## The exercise
Give the data again exactly, from its opening line through the line in which "manhole(1690, 847, .22, 'small" appears.

## Source material
--- begin ---

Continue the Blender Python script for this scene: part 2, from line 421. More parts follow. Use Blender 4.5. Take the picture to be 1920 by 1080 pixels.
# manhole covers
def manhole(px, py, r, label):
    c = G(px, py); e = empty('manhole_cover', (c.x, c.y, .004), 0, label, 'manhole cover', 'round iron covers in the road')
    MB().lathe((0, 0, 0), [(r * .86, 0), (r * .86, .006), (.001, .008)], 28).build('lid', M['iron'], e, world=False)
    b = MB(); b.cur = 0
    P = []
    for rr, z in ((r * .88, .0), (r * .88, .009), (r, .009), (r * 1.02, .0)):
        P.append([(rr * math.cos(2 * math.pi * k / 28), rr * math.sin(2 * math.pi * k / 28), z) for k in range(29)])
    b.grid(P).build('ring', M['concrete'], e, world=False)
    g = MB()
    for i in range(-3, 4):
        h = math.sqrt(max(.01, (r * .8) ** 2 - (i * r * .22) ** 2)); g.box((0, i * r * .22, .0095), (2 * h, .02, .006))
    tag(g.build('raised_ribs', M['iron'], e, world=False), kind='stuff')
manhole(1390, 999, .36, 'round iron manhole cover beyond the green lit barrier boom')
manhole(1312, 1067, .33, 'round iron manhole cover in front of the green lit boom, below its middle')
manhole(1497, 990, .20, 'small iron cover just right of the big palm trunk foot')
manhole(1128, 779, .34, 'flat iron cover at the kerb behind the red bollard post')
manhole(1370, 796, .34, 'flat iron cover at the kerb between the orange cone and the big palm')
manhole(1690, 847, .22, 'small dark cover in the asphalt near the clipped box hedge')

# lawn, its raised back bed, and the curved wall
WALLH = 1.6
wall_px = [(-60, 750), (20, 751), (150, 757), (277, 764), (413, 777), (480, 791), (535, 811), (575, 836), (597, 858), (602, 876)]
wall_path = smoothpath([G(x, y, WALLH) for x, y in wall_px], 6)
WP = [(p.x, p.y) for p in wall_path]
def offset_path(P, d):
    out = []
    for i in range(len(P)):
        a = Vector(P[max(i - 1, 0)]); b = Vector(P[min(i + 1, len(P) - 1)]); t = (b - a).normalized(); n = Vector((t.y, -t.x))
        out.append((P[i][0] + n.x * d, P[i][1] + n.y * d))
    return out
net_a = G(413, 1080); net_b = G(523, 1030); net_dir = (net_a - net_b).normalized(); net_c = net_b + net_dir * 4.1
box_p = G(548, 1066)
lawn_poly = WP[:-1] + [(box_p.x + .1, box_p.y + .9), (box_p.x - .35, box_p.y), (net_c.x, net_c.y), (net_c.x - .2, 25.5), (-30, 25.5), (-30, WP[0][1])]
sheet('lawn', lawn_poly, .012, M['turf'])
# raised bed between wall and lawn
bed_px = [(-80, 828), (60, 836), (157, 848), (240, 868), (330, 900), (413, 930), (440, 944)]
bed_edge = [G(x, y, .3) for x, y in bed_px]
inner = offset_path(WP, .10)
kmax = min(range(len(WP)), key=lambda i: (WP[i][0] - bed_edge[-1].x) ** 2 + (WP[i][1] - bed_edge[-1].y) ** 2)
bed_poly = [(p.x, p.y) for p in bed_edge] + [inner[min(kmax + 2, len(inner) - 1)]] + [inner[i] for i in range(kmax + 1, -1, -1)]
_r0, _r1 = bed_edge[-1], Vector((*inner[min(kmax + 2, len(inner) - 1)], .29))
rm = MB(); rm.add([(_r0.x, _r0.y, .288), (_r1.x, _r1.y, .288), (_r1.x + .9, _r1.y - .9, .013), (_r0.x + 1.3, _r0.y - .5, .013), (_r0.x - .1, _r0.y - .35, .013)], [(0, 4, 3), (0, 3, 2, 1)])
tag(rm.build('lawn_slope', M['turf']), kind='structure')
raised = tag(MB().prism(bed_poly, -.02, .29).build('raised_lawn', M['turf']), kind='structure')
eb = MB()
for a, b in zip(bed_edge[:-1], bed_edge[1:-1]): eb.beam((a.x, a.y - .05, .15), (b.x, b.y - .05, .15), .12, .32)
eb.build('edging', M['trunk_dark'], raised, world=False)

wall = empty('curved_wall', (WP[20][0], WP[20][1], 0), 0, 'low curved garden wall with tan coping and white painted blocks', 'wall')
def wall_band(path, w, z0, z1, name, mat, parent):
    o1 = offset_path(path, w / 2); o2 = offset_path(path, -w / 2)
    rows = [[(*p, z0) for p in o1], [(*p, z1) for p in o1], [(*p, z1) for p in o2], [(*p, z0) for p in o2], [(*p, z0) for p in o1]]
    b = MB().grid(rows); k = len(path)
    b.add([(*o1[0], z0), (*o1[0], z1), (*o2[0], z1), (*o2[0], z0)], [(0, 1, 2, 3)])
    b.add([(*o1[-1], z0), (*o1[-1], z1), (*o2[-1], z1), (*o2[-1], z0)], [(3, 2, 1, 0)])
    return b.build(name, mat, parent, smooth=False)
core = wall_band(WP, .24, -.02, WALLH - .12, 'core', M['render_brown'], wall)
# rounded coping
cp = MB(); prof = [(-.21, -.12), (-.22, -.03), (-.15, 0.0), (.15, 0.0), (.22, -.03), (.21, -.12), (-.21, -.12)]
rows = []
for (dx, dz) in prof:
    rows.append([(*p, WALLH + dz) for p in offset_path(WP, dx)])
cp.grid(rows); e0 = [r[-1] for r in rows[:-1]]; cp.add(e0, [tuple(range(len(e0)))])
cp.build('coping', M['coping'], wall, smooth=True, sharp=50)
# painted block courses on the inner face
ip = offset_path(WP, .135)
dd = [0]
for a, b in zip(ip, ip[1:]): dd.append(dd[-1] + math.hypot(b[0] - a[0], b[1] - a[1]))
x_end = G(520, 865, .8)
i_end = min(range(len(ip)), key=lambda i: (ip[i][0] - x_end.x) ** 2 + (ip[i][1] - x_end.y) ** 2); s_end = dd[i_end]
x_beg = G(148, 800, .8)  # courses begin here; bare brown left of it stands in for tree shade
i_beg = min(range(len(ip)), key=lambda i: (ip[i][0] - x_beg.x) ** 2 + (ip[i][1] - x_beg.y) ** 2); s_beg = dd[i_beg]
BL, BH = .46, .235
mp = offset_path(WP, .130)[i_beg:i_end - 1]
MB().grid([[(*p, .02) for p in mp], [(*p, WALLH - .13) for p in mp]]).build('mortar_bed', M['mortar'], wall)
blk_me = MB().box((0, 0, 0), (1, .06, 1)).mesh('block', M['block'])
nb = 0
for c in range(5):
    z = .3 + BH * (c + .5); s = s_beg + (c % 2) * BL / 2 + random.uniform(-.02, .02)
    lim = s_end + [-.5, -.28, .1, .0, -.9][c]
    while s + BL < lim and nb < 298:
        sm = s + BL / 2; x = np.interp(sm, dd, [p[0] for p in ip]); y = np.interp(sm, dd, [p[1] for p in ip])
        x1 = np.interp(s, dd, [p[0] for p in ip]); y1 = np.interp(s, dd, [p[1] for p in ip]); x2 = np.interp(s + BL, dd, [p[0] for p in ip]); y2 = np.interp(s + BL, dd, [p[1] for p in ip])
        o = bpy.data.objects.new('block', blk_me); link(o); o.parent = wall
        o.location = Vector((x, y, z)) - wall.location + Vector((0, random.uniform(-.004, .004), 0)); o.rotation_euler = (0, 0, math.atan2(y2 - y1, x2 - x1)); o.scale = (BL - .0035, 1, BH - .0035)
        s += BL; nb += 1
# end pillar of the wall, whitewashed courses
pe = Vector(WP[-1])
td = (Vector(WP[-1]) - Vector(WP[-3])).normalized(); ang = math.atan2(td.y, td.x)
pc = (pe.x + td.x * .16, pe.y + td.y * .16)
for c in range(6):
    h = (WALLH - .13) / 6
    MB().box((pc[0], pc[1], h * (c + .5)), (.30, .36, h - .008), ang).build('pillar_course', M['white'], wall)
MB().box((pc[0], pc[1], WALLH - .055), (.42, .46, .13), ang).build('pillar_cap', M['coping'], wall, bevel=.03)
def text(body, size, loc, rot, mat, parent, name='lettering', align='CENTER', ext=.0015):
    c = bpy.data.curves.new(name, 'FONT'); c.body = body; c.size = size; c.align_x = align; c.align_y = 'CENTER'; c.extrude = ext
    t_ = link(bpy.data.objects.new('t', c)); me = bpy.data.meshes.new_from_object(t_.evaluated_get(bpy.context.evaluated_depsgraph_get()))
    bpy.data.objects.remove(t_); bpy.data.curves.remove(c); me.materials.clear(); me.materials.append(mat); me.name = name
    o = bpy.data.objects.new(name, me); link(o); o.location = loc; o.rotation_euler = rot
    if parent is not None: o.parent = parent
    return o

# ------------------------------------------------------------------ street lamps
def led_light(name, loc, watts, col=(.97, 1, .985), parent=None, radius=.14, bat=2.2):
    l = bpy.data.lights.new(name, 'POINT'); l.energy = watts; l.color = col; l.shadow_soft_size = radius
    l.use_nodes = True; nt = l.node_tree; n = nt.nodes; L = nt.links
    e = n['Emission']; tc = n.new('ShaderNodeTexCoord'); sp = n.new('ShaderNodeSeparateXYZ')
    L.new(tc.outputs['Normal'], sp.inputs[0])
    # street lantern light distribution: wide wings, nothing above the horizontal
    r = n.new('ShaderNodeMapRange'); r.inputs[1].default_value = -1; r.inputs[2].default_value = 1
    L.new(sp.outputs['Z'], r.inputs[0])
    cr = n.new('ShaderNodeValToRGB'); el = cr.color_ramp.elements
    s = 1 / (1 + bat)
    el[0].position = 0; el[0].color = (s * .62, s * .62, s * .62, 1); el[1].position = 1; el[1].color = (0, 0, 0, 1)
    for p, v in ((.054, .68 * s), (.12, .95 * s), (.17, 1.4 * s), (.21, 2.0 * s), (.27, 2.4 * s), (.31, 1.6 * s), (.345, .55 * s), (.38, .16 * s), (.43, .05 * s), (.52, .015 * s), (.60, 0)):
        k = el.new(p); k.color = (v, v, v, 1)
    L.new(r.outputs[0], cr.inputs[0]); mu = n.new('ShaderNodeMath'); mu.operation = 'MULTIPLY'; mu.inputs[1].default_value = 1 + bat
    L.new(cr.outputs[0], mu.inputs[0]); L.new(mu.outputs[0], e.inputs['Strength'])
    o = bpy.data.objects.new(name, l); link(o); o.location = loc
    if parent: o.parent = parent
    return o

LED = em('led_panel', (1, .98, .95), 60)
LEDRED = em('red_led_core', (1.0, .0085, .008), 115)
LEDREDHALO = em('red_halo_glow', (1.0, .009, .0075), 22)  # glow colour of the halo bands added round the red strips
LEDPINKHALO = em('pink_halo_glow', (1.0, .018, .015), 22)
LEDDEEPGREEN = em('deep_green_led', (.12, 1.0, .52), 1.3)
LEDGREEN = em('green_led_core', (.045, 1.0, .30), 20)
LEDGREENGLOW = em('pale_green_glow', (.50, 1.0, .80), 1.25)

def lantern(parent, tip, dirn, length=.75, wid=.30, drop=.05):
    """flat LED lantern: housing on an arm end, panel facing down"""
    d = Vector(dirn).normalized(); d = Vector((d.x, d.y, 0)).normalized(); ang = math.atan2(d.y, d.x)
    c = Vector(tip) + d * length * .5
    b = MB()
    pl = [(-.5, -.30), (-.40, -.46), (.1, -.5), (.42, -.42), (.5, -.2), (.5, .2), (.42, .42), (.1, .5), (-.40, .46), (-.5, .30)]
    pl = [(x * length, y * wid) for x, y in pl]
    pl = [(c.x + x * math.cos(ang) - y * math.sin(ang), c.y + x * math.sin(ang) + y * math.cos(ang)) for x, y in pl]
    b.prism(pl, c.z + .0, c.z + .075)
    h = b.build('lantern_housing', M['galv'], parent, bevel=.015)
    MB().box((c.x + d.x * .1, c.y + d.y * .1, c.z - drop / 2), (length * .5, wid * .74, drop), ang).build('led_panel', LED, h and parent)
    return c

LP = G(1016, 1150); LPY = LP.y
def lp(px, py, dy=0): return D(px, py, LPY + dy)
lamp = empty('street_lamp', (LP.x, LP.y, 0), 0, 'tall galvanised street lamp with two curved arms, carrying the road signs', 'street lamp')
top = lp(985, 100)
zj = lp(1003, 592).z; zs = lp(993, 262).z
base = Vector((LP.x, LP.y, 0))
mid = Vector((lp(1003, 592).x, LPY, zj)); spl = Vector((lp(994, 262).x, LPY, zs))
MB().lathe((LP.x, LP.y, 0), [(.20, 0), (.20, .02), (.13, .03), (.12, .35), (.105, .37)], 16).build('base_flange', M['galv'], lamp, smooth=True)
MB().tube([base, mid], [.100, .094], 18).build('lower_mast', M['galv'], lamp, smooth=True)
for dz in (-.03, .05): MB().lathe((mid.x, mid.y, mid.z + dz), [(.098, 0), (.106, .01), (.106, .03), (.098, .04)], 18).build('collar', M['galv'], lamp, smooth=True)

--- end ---

## Response
Continue the Blender Python script for this scene: part 2, from line 421. More parts follow. Use Blender 4.5. Take the picture to be 1920 by 1080 pixels.
# manhole covers
def manhole(px, py, r, label):
    c = G(px, py); e = empty('manhole_cover', (c.x, c.y, .004), 0, label, 'manhole cover', 'round iron covers in the road')
    MB().lathe((0, 0, 0), [(r * .86, 0), (r * .86, .006), (.001, .008)], 28).build('lid', M['iron'], e, world=False)
    b = MB(); b.cur = 0
    P = []
    for rr, z in ((r * .88, .0), (r * .88, .009), (r, .009), (r * 1.02, .0)):
        P.append([(rr * math.cos(2 * math.pi * k / 28), rr * math.sin(2 * math.pi * k / 28), z) for k in range(29)])
    b.grid(P).build('ring', M['concrete'], e, world=False)
    g = MB()
    for i in range(-3, 4):
        h = math.sqrt(max(.01, (r * .8) ** 2 - (i * r * .22) ** 2)); g.box((0, i * r * .22, .0095), (2 * h, .02, .006))
    tag(g.build('raised_ribs', M['iron'], e, world=False), kind='stuff')
manhole(1390, 999, .36, 'round iron manhole cover beyond the green lit barrier boom')
manhole(1312, 1067, .33, 'round iron manhole cover in front of the green lit boom, below its middle')
manhole(1497, 990, .20, 'small iron cover just right of the big palm trunk foot')
manhole(1128, 779, .34, 'flat iron cover at the kerb behind the red bollard post')
manhole(1370, 796, .34, 'flat iron cover at the kerb between the orange cone and the big palm')
manhole(1690, 847, .22, 'small dark cover in the asphalt near the clipped box hedge')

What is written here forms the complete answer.